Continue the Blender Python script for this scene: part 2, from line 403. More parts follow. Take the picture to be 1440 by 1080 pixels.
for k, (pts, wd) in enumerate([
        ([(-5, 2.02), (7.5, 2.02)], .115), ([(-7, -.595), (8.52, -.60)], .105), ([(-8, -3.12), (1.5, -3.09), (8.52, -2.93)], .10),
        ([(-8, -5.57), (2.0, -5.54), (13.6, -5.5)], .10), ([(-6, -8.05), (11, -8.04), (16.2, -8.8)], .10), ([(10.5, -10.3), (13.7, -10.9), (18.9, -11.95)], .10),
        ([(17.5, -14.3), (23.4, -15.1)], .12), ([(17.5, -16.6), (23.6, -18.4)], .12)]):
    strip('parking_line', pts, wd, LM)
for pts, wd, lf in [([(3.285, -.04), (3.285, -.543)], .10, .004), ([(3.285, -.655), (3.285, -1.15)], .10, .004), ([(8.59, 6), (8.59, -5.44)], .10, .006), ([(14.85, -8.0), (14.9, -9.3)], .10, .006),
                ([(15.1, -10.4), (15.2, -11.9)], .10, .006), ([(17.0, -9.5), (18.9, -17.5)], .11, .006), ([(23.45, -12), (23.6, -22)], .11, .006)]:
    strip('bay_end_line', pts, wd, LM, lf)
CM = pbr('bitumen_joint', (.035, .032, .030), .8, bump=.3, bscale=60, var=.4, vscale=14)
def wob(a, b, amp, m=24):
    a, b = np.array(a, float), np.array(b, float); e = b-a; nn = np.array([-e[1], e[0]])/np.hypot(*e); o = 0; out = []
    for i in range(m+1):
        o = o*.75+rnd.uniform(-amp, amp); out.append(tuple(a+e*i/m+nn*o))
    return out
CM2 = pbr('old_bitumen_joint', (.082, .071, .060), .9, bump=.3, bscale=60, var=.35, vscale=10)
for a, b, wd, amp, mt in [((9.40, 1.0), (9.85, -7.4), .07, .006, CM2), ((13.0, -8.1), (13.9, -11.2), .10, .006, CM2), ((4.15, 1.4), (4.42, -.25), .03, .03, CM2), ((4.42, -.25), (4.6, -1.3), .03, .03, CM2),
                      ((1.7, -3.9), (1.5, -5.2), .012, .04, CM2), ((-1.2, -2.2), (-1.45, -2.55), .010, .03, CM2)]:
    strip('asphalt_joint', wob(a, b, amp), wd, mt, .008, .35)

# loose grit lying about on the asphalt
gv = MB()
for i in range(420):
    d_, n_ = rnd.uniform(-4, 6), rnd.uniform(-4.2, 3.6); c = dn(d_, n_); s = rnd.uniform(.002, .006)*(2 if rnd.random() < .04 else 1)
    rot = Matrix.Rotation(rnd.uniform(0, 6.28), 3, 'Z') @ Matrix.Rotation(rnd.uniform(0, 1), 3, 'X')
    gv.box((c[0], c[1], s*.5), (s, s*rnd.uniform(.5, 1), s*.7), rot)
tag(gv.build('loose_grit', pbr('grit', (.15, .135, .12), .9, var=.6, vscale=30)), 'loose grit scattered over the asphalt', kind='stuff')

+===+

DO THIS
Copy all of the data. Keep every word exactly as it is.

THE SOLUTION
Continue the Blender Python script for this scene: part 2, from line 403. More parts follow. Take the picture to be 1440 by 1080 pixels.
for k, (pts, wd) in enumerate([
        ([(-5, 2.02), (7.5, 2.02)], .115), ([(-7, -.595), (8.52, -.60)], .105), ([(-8, -3.12), (1.5, -3.09), (8.52, -2.93)], .10),
        ([(-8, -5.57), (2.0, -5.54), (13.6, -5.5)], .10), ([(-6, -8.05), (11, -8.04), (16.2, -8.8)], .10), ([(10.5, -10.3), (13.7, -10.9), (18.9, -11.95)], .10),
        ([(17.5, -14.3), (23.4, -15.1)], .12), ([(17.5, -16.6), (23.6, -18.4)], .12)]):
    strip('parking_line', pts, wd, LM)
for pts, wd, lf in [([(3.285, -.04), (3.285, -.543)], .10, .004), ([(3.285, -.655), (3.285, -1.15)], .10, .004), ([(8.59, 6), (8.59, -5.44)], .10, .006), ([(14.85, -8.0), (14.9, -9.3)], .10, .006),
                ([(15.1, -10.4), (15.2, -11.9)], .10, .006), ([(17.0, -9.5), (18.9, -17.5)], .11, .006), ([(23.45, -12), (23.6, -22)], .11, .006)]:
    strip('bay_end_line', pts, wd, LM, lf)
CM = pbr('bitumen_joint', (.035, .032, .030), .8, bump=.3, bscale=60, var=.4, vscale=14)
def wob(a, b, amp, m=24):
    a, b = np.array(a, float), np.array(b, float); e = b-a; nn = np.array([-e[1], e[0]])/np.hypot(*e); o = 0; out = []
    for i in range(m+1):
        o = o*.75+rnd.uniform(-amp, amp); out.append(tuple(a+e*i/m+nn*o))
    return out
CM2 = pbr('old_bitumen_joint', (.082, .071, .060), .9, bump=.3, bscale=60, var=.35, vscale=10)
for a, b, wd, amp, mt in [((9.40, 1.0), (9.85, -7.4), .07, .006, CM2), ((13.0, -8.1), (13.9, -11.2), .10, .006, CM2), ((4.15, 1.4), (4.42, -.25), .03, .03, CM2), ((4.42, -.25), (4.6, -1.3), .03, .03, CM2),
                      ((1.7, -3.9), (1.5, -5.2), .012, .04, CM2), ((-1.2, -2.2), (-1.45, -2.55), .010, .03, CM2)]:
    strip('asphalt_joint', wob(a, b, amp), wd, mt, .008, .35)

# loose grit lying about on the asphalt
gv = MB()
for i in range(420):
    d_, n_ = rnd.uniform(-4, 6), rnd.uniform(-4.2, 3.6); c = dn(d_, n_); s = rnd.uniform(.002, .006)*(2 if rnd.random() < .04 else 1)
    rot = Matrix.Rotation(rnd.uniform(0, 6.28), 3, 'Z') @ Matrix.Rotation(rnd.uniform(0, 1), 3, 'X')
    gv.box((c[0], c[1], s*.5), (s, s*rnd.uniform(.5, 1), s*.7), rot)
tag(gv.build('loose_grit', pbr('grit', (.15, .135, .12), .9, var=.6, vscale=30)), 'loose grit scattered over the asphalt', kind='stuff')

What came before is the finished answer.